— Given request —
Repeat all of the data precisely.

— Data section —
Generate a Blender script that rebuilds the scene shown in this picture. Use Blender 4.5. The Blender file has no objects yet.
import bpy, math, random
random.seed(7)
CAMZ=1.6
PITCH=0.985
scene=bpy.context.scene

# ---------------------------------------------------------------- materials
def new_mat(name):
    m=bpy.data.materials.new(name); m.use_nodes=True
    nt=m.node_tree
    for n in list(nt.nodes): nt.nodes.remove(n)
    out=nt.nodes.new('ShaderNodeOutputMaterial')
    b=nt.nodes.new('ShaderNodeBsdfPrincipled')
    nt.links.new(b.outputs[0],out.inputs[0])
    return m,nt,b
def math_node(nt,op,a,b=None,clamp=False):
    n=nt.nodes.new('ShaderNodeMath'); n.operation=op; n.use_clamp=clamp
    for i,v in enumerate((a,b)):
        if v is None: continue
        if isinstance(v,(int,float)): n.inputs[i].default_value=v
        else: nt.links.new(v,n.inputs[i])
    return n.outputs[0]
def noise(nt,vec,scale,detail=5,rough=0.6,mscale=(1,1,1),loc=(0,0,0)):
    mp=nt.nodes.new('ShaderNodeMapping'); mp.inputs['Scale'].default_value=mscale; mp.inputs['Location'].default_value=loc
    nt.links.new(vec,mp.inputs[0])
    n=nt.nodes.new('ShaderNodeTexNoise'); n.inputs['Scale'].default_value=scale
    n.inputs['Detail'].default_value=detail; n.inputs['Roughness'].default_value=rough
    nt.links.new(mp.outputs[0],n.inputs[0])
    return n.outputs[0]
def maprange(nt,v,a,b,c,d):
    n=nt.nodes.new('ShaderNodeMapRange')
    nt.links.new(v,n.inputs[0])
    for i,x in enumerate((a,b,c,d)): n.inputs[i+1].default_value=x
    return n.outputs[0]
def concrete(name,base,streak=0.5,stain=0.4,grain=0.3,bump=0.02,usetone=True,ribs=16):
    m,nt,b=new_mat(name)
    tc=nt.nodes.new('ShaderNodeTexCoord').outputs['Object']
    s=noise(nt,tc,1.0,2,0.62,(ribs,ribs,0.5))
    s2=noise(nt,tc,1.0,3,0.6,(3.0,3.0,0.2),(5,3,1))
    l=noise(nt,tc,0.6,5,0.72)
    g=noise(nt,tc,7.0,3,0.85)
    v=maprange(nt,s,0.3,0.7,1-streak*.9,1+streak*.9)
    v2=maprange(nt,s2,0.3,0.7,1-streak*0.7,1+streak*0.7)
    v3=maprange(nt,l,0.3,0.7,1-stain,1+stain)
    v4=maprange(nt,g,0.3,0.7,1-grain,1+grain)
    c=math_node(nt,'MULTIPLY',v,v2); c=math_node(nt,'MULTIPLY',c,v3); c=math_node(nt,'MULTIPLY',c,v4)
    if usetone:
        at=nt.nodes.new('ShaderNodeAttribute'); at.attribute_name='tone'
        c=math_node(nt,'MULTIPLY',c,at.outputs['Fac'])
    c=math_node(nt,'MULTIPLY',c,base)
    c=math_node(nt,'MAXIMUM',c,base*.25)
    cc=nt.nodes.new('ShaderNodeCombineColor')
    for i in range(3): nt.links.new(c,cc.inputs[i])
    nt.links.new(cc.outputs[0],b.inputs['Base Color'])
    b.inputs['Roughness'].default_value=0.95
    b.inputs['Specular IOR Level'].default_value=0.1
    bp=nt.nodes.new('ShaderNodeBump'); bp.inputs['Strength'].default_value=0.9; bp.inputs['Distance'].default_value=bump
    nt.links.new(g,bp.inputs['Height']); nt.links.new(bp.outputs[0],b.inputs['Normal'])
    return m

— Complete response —
Generate a Blender script that rebuilds the scene shown in this picture. Use Blender 4.5. The Blender file has no objects yet.
import bpy, math, random
random.seed(7)
CAMZ=1.6
PITCH=0.985
scene=bpy.context.scene

# ---------------------------------------------------------------- materials
def new_mat(name):
    m=bpy.data.materials.new(name); m.use_nodes=True
    nt=m.node_tree
    for n in list(nt.nodes): nt.nodes.remove(n)
    out=nt.nodes.new('ShaderNodeOutputMaterial')
    b=nt.nodes.new('ShaderNodeBsdfPrincipled')
    nt.links.new(b.outputs[0],out.inputs[0])
    return m,nt,b
def math_node(nt,op,a,b=None,clamp=False):
    n=nt.nodes.new('ShaderNodeMath'); n.operation=op; n.use_clamp=clamp
    for i,v in enumerate((a,b)):
        if v is None: continue
        if isinstance(v,(int,float)): n.inputs[i].default_value=v
        else: nt.links.new(v,n.inputs[i])
    return n.outputs[0]
def noise(nt,vec,scale,detail=5,rough=0.6,mscale=(1,1,1),loc=(0,0,0)):
    mp=nt.nodes.new('ShaderNodeMapping'); mp.inputs['Scale'].default_value=mscale; mp.inputs['Location'].default_value=loc
    nt.links.new(vec,mp.inputs[0])
    n=nt.nodes.new('ShaderNodeTexNoise'); n.inputs['Scale'].default_value=scale
    n.inputs['Detail'].default_value=detail; n.inputs['Roughness'].default_value=rough
    nt.links.new(mp.outputs[0],n.inputs[0])
    return n.outputs[0]
def maprange(nt,v,a,b,c,d):
    n=nt.nodes.new('ShaderNodeMapRange')
    nt.links.new(v,n.inputs[0])
    for i,x in enumerate((a,b,c,d)): n.inputs[i+1].default_value=x
    return n.outputs[0]
def concrete(name,base,streak=0.5,stain=0.4,grain=0.3,bump=0.02,usetone=True,ribs=16):
    m,nt,b=new_mat(name)
    tc=nt.nodes.new('ShaderNodeTexCoord').outputs['Object']
    s=noise(nt,tc,1.0,2,0.62,(ribs,ribs,0.5))
    s2=noise(nt,tc,1.0,3,0.6,(3.0,3.0,0.2),(5,3,1))
    l=noise(nt,tc,0.6,5,0.72)
    g=noise(nt,tc,7.0,3,0.85)
    v=maprange(nt,s,0.3,0.7,1-streak*.9,1+streak*.9)
    v2=maprange(nt,s2,0.3,0.7,1-streak*0.7,1+streak*0.7)
    v3=maprange(nt,l,0.3,0.7,1-stain,1+stain)
    v4=maprange(nt,g,0.3,0.7,1-grain,1+grain)
    c=math_node(nt,'MULTIPLY',v,v2); c=math_node(nt,'MULTIPLY',c,v3); c=math_node(nt,'MULTIPLY',c,v4)
    if usetone:
        at=nt.nodes.new('ShaderNodeAttribute'); at.attribute_name='tone'
        c=math_node(nt,'MULTIPLY',c,at.outputs['Fac'])
    c=math_node(nt,'MULTIPLY',c,base)
    c=math_node(nt,'MAXIMUM',c,base*.25)
    cc=nt.nodes.new('ShaderNodeCombineColor')
    for i in range(3): nt.links.new(c,cc.inputs[i])
    nt.links.new(cc.outputs[0],b.inputs['Base Color'])
    b.inputs['Roughness'].default_value=0.95
    b.inputs['Specular IOR Level'].default_value=0.1
    bp=nt.nodes.new('ShaderNodeBump'); bp.inputs['Strength'].default_value=0.9; bp.inputs['Distance'].default_value=bump
    nt.links.new(g,bp.inputs['Height']); nt.links.new(bp.outputs[0],b.inputs['Normal'])
    return m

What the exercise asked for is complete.